VIII. God’s authority is the fiber of society.
In an address about our country, in 1852, senator Daniel Webster said, “If we abide by the principles taught in the Bible, our country will go on prospering…but if we and our posterity ignore its instructions and authority, no man can tell how sudden a catastrophe may overwhelm us and bury all our glory in profound obscurity.” He couldn’t have been more prophetic. If you’re not convinced, just speak to anyone who lived in the Soviet Union. No religious institution in history ever committed the atrocities and violence of the atheistic regimes in the twentieth century. A nation that submits to God’s authority will flourish. A nation that stands on any other kind of authority will disintegrate.
The same principle applies to our marriages, families, and relationships.

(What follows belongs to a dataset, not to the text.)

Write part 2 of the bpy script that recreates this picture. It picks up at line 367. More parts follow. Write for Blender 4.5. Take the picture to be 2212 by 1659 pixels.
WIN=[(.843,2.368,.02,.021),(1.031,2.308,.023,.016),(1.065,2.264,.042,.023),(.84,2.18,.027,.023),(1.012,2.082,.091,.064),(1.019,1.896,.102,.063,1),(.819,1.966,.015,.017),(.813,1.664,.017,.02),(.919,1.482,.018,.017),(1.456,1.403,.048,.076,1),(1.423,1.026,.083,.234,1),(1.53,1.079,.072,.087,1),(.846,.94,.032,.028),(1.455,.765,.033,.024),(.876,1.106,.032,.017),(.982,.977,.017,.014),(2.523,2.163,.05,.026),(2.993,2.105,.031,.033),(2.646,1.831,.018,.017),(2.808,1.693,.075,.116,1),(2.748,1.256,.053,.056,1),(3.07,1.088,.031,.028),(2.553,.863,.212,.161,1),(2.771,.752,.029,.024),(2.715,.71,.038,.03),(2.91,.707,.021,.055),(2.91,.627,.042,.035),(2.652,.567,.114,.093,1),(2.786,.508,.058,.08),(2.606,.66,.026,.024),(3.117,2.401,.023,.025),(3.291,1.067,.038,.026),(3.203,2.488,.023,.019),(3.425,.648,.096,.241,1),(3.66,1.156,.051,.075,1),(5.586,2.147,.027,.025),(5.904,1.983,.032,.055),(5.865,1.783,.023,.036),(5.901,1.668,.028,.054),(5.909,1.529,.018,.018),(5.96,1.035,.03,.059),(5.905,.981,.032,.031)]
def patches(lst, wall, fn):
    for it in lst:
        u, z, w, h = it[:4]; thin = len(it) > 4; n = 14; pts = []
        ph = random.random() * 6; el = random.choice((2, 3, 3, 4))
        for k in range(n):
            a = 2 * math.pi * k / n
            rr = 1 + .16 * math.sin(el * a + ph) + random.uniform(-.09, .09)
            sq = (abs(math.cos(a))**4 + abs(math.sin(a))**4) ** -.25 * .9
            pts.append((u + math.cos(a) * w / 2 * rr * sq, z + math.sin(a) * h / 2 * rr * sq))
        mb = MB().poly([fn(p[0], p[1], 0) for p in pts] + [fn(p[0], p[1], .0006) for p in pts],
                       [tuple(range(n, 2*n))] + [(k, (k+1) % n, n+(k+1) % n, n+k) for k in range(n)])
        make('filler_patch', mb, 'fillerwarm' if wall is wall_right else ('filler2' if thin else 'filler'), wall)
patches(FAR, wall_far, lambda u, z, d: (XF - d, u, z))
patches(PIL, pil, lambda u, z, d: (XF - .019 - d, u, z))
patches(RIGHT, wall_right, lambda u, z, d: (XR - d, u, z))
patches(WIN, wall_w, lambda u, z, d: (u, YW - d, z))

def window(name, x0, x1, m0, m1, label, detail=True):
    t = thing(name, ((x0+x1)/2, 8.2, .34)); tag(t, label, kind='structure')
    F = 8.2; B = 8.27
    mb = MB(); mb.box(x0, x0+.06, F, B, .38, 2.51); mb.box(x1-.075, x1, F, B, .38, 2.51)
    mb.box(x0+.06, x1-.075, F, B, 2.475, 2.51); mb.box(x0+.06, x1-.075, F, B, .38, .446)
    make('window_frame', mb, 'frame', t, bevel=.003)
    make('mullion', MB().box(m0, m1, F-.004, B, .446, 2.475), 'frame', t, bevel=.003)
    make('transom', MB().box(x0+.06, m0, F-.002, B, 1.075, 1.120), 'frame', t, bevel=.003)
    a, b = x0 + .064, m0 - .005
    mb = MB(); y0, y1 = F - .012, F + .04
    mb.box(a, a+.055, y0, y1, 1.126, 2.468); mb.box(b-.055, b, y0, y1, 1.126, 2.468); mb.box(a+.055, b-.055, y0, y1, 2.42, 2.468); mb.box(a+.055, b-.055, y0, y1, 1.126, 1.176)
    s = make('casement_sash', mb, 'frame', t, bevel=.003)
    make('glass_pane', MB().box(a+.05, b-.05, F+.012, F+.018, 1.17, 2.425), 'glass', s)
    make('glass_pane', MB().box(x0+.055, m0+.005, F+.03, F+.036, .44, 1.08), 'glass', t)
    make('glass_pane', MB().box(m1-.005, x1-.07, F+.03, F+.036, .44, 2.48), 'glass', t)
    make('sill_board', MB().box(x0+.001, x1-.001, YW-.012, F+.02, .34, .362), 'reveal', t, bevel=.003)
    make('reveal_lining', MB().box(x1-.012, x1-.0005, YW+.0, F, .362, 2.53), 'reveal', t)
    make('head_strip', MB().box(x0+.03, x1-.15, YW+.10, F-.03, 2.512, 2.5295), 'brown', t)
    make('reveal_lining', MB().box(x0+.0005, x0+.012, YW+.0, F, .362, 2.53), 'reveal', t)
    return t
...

The same law is fixed in our personal lives.
IX. Have you submitted your life to the authority of God?
“Come and let us go up to the mountain of the Lord and to the house of the God of Jacob, that He may teach us about His ways and that we may walk in His paths” (Micah 4:2).
The Centurion recognized God’s authority and submitted to that authority.
We too, by turning our lives over to that authority, will find joy and rest and freedom.
In the Name of the Father, and of the Son, and of the Holy Ghost. Amen.